Petite tendance au too much, de la part d’un Guédiguian ex-communiste qui semble bien converti en catho de gauche pour l’occasion ? On pourrait lui faire ce reproche, si le cinéaste ne manifestait de bout en bout un sens de la dialectique tout à fait admirable. Ainsi du portrait de l’agresseur, pas loin, vraiment pas loin à certains endroits de la démagogie. Deux scènes, celle du Nutella et du Quick, rappellent même fortement celle, assez honteuse (au mieux extrêmement maladroite), de la grande surface dans Ma part du gâteau, et nous emmènent tout près du misérabilisme. Mais d’un autre côté, on voit bien que le film ne donne pas tellement sa chance à ce personnage renfrogné et qui, le scénario se montre parfaitement clair là-dessus, préparait déjà de nouveaux délits. Il y a ici bien plus qu’une facilité permettant de ne s’affirmer ni réac ni démago. Cette irrésolution foncière est aujourd’hui la marque d’une très forte lucidité, là où ses oeuvres passées n’étaient pas toujours exemptes de caricature. L’humanisme général du film s’accompagne d’une série de constats attristés, parfois cruels (la confrontation finale, fassbinderienne en diable, du couple avec ses propres enfants), qui le mettent sans arrêt en difficulté.

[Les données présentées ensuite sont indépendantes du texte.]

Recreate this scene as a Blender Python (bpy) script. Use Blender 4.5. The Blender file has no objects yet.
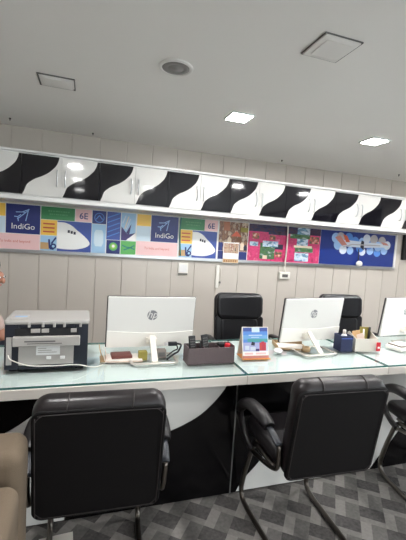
import bpy, bmesh, math, random
from math import sin, cos, pi, radians
from mathutils import Vector, Matrix
random.seed(7)
sc = bpy.context.scene
COL = sc.collection

# ------------------------------------------------------------------ measured camera
F, YAW, PIT, ROL = 357.98, 0.31497, -0.07771, 0.06302
H = 1.438                       # eye height
WALL = 3.6                      # distance of the panelled wall
CEIL = 2.352
fw = Vector((sin(YAW)*cos(PIT), cos(YAW)*cos(PIT), sin(PIT)))
r0 = Vector((cos(YAW), -sin(YAW), 0)); u0 = r0.cross(fw)
CR = cos(ROL)*r0 + sin(ROL)*u0
CU = -sin(ROL)*r0 + cos(ROL)*u0
def at_y(px, py, Y):
    """point of the plane at depth Y seen at a photo position (to measure the wall prints)"""
    d = (px-203)/F*CR - (py-270)/F*CU + fw
    return Vector((d.x/d.y*Y, Y, H + d.z/d.y*Y))

# ------------------------------------------------------------------ materials
def lin(c):
    return tuple(((v/255)/12.92 if v/255 <= .04045 else ((v/255+.055)/1.055)**2.4) for v in c)
MATS = {}
def mat(name, rgb, rough=.5, metal=0, spec=.5, coat=0, var=0, scale=20, bump=0, bscale=200, emit=0, stretch=None):
    if name in MATS: return MATS[name]
    m = bpy.data.materials.new(name); m.use_nodes = True
    nt = m.node_tree; b = nt.nodes['Principled BSDF']
    c = lin(rgb)
    b.inputs['Base Color'].default_value = (*c, 1)
    b.inputs['Roughness'].default_value = rough
    b.inputs['Metallic'].default_value = metal
    b.inputs['Specular IOR Level'].default_value = spec
    b.inputs['Coat Weight'].default_value = coat
    b.inputs['Coat Roughness'].default_value = .05
    tc = nt.nodes.new('ShaderNodeTexCoord')
    src = tc.outputs['Object']
    if stretch:
        mp = nt.nodes.new('ShaderNodeMapping'); mp.inputs['Scale'].default_value = stretch
        nt.links.new(src, mp.inputs['Vector']); src = mp.outputs['Vector']
    if var:
        n = nt.nodes.new('ShaderNodeTexNoise'); n.inputs['Scale'].default_value = scale
        n.inputs['Detail'].default_value = 4
        nt.links.new(src, n.inputs['Vector'])
        mx = nt.nodes.new('ShaderNodeMix'); mx.data_type = 'RGBA'
        mx.inputs[6].default_value = (*[max(0, v*(1-var)) for v in c], 1)
        mx.inputs[7].default_value = (*[min(1, v*(1+var)) for v in c], 1)
        nt.links.new(n.outputs['Fac'], mx.inputs[0]); nt.links.new(mx.outputs[2], b.inputs['Base Color'])
    if bump:
        n = nt.nodes.new('ShaderNodeTexNoise'); n.inputs['Scale'].default_value = bscale
        nt.links.new(src, n.inputs['Vector'])
        bp = nt.nodes.new('ShaderNodeBump'); bp.inputs['Strength'].default_value = bump
        bp.inputs['Distance'].default_value = .002
        nt.links.new(n.outputs['Fac'], bp.inputs['Height']); nt.links.new(bp.outputs['Normal'], b.inputs['Normal'])
    if emit:
        b.inputs['Emission Color'].default_value = (1, .985, .975, 1)
        b.inputs['Emission Strength'].default_value = emit
    MATS[name] = m
    return m

LIGHT = 190
mat('ceiling_paint', (238,235,231), .55, var=.015, scale=2)
mat('pvc_panel', (199,192,183), .32, var=.03, scale=3, stretch=(1,1,.15), spec=.45)
mat('room_paint', (226,223,219), .7)
mat('white_gloss', (224,223,219), .08, coat=.6)
mat('black_gloss', (19,18,24), .07, coat=.5, spec=.4)
mat('white_laminate', (226,232,229), .3)
mat('shelf_white', (232,232,230), .35)
mat('desk_white', (232,231,227), .25)
mat('desk_edge', (226,220,212), .4)
mat('desk_black', (13,12,14), .16, spec=.3, var=.1, scale=3)
mat('aluminium', (190,192,194), .3, metal=1)
mat('chrome', (150,146,140), .22, metal=1)
mat('gunmetal', (112,106,100), .28, metal=1)
mat('leather_brown', (24,18,20), .36, bump=.12, bscale=160, spec=.45)
mat('leather_back', (12,10,11), .6, bump=.15, bscale=260, spec=.2)
mat('leather_arm', (22,19,21), .42, bump=.12, bscale=160, spec=.4)
mat('leather_black', (19,19,23), .33, bump=.12, bscale=140, spec=.5)
mat('stitch', (46,40,40), .6)
mat('plastic_black', (24,24,27), .4)
mat('arm_cap', (40,43,50), .45)
mat('sofa_fabric', (104,90,74), .9, var=.14, scale=260, bump=.3, bscale=420)
mat('printer_navy', (28,32,44), .45)
mat('printer_grey', (172,168,164), .45)
mat('printer_lid', (164,161,157), .5)
mat('printer_dark', (22,22,26), .6)
mat('sticker_white', (228,228,228), .5)
mat('sticker_blue', (150,178,206), .5)
mat('cable_white', (232,228,218), .5)
mat('cable_black', (28,30,38), .5)
mat('monitor_white', (226,224,220), .35)
mat('monitor_chin', (244,241,234), .3)
mat('monitor_edge', (66,62,62), .4)
mat('screen_black', (12,12,14), .15)
mat('logo_grey', (132,132,136), .35)
mat('stand_silver', (204,198,190), .3, metal=.5)
mat('stand_white', (236,230,220), .35)
mat('box_leather', (92,78,80), .5, var=.12, scale=90, bump=.35, bscale=110)
mat('navy_cloth', (27,37,74), .6)
mat('holder_grey', (214,208,198), .5)
mat('red', (200,34,48), .4)
mat('tan_card', (206,168,120), .6)
mat('olive', (150,138,64), .6)
mat('grey_box', (134,124,118), .5)
mat('paper', (240,234,226), .7)
mat('paper_pink', (226,204,190), .7)
mat('maroon', (104,52,44), .5)
mat('tan_wood', (176,148,110), .5, var=.15, scale=30)
mat('skin', (176,126,104), .5)
mat('hair', (22,18,17), .6)
mat('shirt', (206,184,176), .85)
mat('trousers', (44,46,58), .9)
mat('socket_white', (232,230,222), .35)
mat('wire_dark', (34,34,34), .6)
mat('speaker_grey', (134,132,130), .6)
mat('panel_line', (96,94,92), .6)
mat('lamp_off', (230,227,223), .45)
mat('lamp_on', (255,255,255), .4, emit=LIGHT)
mat('lamp_dim', (255,255,255), .4, emit=48)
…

Mais plutôt que de difficulté, il faudrait parler de défi. Dans Le Gamin au vélo, les Dardenne cherchaient à déterminer jusqu’où pouvait aller le personnage de Cécile de France. L’enjeu est un peu différent ici, Michel et Marie-France en arrivant quasiment à personnifier le lien social. C’est son affirmation, sans cesse entravée, mais finalement victorieuse, que relate en définitive le film au terme d’un parcours mi-romanesque mi-quotidien semé d’embûches, mais traversé aussi d’instants de grâce. Les Neiges du Kilimandjaro retrouve, dans un style différent, la démarche de La Fille du RER, qui parvenait au travers d’un récit presque choral (tout en évitant les écueils du genre) à dessiner un portrait de l’Hexagone à la fois politique et poétique remarquablement inspiré. Il s’agit tout simplement du film français le plus plein, le plus riche, de ce début de décennie.